Es algo tan sumamente complejo, con tantos relieves, que escapa a
cualquier intento de análisis simplista: no todo lo explica la genética,
por supuesto, ni tampoco la educación; y menos supuestas comeduras de
coco de ciertas ideologías. Por eso, entre otras razones, la homosexualidad ha de ser tratada como mínimo con cautela y respeto, como por cierto hace el Catecismo.
Mis años de ordenación ya me dan para conocer a muchas personas que
viven divididas, sufriendo enormemente desde jóvenes: responden durante
años a patrones socialmente correctos (hombres felizmente casados y con
hijos, por ejemplo) reprimiendo su tendencia homosexual, que cargan
durante años como una losa de íntima vergüenza y remordimientos.
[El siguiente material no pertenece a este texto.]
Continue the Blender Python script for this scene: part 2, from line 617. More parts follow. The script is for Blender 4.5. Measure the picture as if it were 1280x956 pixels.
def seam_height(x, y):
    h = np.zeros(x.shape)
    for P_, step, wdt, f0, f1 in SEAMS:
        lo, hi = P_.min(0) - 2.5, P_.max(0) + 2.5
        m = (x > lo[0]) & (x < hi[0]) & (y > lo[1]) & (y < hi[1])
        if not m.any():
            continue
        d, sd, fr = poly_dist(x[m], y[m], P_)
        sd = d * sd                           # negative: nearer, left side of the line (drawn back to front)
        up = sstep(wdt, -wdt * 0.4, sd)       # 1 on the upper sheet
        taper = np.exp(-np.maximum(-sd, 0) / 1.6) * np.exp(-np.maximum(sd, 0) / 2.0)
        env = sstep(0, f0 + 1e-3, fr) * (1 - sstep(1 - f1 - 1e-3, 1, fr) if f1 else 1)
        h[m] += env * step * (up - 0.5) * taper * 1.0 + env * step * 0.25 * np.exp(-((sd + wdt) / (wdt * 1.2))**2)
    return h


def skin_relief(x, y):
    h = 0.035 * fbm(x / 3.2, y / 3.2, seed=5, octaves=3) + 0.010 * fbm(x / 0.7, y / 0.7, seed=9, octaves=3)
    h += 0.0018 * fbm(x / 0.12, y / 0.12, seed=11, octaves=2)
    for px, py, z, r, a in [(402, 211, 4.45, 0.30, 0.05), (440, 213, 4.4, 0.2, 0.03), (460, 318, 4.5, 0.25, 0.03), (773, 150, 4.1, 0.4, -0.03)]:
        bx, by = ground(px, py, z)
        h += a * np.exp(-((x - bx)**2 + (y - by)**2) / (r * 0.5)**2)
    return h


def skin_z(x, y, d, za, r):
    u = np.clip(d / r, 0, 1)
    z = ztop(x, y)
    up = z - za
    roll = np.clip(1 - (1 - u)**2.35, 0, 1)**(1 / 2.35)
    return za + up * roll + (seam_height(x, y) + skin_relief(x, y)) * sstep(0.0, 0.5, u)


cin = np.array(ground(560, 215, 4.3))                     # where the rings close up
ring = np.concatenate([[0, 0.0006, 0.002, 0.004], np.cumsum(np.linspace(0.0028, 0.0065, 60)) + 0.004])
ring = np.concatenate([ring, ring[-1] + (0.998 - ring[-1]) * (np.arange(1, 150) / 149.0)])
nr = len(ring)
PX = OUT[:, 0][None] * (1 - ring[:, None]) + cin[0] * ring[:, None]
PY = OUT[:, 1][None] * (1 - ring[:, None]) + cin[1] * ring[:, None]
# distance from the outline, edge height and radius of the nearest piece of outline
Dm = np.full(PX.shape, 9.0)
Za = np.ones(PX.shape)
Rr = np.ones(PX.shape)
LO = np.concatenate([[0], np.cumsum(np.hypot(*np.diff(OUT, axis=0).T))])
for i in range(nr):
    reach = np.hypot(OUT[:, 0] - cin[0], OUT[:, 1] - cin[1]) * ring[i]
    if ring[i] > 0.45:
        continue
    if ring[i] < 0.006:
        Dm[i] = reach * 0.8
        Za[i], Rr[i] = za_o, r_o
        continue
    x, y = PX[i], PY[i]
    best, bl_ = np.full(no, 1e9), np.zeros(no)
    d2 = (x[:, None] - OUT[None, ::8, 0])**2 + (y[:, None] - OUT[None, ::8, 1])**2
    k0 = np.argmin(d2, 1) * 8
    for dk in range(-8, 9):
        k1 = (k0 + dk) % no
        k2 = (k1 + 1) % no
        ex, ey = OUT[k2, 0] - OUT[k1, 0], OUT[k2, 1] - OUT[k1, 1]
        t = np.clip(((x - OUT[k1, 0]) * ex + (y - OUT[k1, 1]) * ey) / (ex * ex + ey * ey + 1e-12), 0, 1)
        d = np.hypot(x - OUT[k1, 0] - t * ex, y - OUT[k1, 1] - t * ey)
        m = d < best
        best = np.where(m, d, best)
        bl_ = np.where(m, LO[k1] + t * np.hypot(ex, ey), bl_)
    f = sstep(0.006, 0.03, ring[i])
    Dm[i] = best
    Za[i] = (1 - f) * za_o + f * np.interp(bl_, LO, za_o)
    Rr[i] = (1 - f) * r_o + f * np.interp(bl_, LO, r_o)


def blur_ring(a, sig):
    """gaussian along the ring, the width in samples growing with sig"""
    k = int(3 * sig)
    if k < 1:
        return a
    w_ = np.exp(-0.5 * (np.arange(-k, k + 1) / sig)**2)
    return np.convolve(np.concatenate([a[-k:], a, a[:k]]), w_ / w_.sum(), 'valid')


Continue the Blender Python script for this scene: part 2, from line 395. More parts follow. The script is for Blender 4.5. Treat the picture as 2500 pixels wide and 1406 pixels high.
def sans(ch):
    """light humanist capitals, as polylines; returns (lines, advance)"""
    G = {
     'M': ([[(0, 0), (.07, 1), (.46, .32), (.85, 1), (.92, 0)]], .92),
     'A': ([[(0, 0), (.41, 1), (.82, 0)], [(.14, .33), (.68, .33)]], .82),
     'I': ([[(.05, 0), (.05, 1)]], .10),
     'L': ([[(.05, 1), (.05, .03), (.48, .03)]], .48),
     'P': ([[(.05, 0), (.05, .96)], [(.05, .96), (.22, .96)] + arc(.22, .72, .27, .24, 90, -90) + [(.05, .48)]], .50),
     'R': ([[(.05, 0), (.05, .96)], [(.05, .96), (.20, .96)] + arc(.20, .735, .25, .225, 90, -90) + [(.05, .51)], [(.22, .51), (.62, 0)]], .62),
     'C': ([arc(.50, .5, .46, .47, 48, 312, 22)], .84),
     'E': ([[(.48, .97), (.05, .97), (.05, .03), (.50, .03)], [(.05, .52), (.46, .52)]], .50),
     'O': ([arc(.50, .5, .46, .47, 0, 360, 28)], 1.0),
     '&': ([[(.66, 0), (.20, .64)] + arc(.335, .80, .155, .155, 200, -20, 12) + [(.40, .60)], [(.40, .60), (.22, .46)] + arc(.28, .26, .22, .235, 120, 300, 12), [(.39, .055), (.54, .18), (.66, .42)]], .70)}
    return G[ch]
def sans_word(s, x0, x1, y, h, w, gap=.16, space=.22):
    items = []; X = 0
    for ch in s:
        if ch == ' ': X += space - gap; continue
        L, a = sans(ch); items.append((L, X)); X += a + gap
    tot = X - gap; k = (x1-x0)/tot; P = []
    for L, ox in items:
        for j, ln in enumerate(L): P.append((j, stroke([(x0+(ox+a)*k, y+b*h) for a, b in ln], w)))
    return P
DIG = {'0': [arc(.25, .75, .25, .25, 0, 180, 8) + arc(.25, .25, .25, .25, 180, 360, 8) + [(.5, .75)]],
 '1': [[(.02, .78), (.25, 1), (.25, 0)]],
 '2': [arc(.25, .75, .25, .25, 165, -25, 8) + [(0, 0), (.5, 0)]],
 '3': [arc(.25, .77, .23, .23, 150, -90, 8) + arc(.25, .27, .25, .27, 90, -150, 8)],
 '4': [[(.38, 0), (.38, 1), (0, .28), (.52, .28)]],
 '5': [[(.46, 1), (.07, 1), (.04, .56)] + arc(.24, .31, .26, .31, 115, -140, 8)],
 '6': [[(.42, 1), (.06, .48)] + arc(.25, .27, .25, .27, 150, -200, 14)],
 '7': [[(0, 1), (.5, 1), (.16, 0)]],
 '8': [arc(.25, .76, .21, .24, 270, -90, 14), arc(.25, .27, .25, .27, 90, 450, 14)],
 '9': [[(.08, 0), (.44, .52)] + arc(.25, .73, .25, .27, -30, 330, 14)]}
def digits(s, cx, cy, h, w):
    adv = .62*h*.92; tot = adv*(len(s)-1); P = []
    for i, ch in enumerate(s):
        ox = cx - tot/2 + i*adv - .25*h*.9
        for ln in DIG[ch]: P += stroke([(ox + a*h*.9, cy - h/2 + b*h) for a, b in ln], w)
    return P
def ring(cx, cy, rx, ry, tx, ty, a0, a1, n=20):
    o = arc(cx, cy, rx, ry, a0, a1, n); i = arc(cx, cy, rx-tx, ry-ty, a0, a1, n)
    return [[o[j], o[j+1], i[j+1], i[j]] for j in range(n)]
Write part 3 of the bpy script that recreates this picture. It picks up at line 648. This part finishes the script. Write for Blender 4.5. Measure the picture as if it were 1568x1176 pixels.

Es un
hecho que ellos son así; no está claro si nacieron así, o se hicieron así, o todo lo contrario, pero el caso es que son homosexuales. ¿Realmente se puede pensar que hay en eso culpa alguna?
Por supuesto que hay homosexuales pervertidos, que van a clubes y se
prostituyen… seguramente en la misma proporción que heterosexuales
igualmente pervertidos que van a los clubes de enfrente. Lo injusto es generalizar, como si ser homosexual fuese equivalente a ser pervertido.
Y el caso es que nos duele cuando a los curas nos meten a todos en el
mismo saco de los pederastas, como si no hubiera sacerdotes santos: los
hay, lo mismo que hay homosexuales ejemplares y heterosexuales
excepcionales.
Pero parece que los heteros viciosos no merecen recurrente y pública reprobación, mientras que los gais son enviados al infierno varias veces por semana. El caso es que en el Evangelio Jesús no toca el tema; lo que más se acerca es lo de las prostitutas, y de ellas dice que “os llevan la delantera en el Reino de los cielos” (Mt 21, 31). Seguramente por ser heteros, claro.